Dandenong West Primary School (DWPS) and Barking Spider Visual Theatre: A day out at Heide Museum.

On Friday December 7th, the children and teachers involved in Barking Spider’s, Arts Victoria funded Extended School Residency The Next Big Thing came to visit Heide Museum. The visit was supported by Heide, and was an incredible opportunity for these kids and teachers, most of whom had never been to Heide before.  The day was an opportunity to take the arts practices in which the kids and teachers had been engaged during the residency, and to use these within, and be informed by, the Heide environment.


Throughout the residency, I worked for Barking Spider as artistic director and hands on, with the school as an artist. Later in the residency – toward the last weeks – I was chatting with a girl from Afghanistan. I asked her how she felt about being in Australia, and she said she missed her home country very much: in her home country the kids would visit each other’s houses in the village where she had lived, and the countryside was beautiful. I asked if she had seen the countryside in Australia, and she had never left Dandenong. I recounted this story to Christine Healey, and this is when Christine hatched the proposal to bring the kids to Heide: there they would experience natural beauty, significant Australian history and be engaged in making art with the Barking Spider artists from the residency.


We planned to create an installation in the Sydney Myer Education Centre (SMEC), using some materials that the children were familiar with from the residency – bubble wrap in particular, and a bunch of new materials supplied by Heide.

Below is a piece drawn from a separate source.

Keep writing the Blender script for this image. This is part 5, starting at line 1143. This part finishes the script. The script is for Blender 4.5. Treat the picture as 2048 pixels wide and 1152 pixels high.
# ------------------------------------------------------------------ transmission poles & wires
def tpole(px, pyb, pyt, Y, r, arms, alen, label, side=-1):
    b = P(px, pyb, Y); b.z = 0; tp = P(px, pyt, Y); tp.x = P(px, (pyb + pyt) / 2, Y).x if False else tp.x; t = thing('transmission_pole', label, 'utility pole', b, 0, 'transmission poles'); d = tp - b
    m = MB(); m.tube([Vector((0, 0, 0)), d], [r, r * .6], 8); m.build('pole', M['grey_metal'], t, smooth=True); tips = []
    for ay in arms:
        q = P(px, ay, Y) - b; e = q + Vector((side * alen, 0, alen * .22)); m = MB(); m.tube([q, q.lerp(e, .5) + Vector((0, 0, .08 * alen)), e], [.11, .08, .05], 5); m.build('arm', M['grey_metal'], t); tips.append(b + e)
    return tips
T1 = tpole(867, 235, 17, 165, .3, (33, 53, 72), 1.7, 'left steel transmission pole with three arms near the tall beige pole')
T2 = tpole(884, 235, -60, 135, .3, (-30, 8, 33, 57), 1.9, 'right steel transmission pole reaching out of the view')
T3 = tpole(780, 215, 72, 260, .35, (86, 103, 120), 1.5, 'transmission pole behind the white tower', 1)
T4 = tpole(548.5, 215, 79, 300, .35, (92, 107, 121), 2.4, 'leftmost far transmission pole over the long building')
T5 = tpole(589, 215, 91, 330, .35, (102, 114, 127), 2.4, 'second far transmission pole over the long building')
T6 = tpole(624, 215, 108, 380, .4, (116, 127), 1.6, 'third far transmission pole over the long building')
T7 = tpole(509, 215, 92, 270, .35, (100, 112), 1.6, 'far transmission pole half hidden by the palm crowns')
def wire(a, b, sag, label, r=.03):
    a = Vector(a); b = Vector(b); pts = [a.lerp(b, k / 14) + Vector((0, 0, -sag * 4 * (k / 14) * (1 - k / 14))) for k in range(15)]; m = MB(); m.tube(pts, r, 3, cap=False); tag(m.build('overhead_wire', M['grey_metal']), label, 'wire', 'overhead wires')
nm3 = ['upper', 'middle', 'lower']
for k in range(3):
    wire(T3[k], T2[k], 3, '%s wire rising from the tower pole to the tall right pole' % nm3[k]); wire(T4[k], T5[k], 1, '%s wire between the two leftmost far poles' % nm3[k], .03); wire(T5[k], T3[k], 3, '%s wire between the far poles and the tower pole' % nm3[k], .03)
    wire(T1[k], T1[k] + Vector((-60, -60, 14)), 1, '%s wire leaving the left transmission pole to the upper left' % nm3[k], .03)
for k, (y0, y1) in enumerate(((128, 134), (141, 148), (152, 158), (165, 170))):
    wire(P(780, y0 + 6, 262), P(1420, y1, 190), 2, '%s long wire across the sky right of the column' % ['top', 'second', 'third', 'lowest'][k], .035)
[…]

The installation was to be sound and visual in nature, and would be progressively constructed by the children throughout the day. The idea behind this followed on from a strong guiding principle from the residency itself: collaborative creation. Nat Grant took small groups of children around Heide, and over the day they collected sounds and mixed these together, creating – by the end of the day – a “Sounds of Heide” soundtrack. I took small groups of children in SMEC itself, and each group constructed parts of the installation, so by the end of the day, we had a complete, and truly collaborative artwork. The 90 kids and accompanying teachers and parents

then went through the sound and visual installation, experiencing what they had all created.

It was such a privilege to be able to bring these children and teachers to Heide for this experience. As an extension of our residency at the school, this was an outstanding opportunity, and I feel incredibly thankful to Heide Museum for making this possible – and in particular to Christine Healey the Education Coordinator for her vision, passion and generosity.


For the Barking Spider artists, it was such a joy to be able to reconnect with the kids and teachers after nearly a full term since the residency’s close. Often as artists when we leave our schools or communities, there is a great sadness with this leaving: we do become attached to the people we are working with and it’s hard to say goodbye. This was a lovely opportunity for us to have the school in a new environment, and to once again share art and time with this group of people that we’ve grown to love.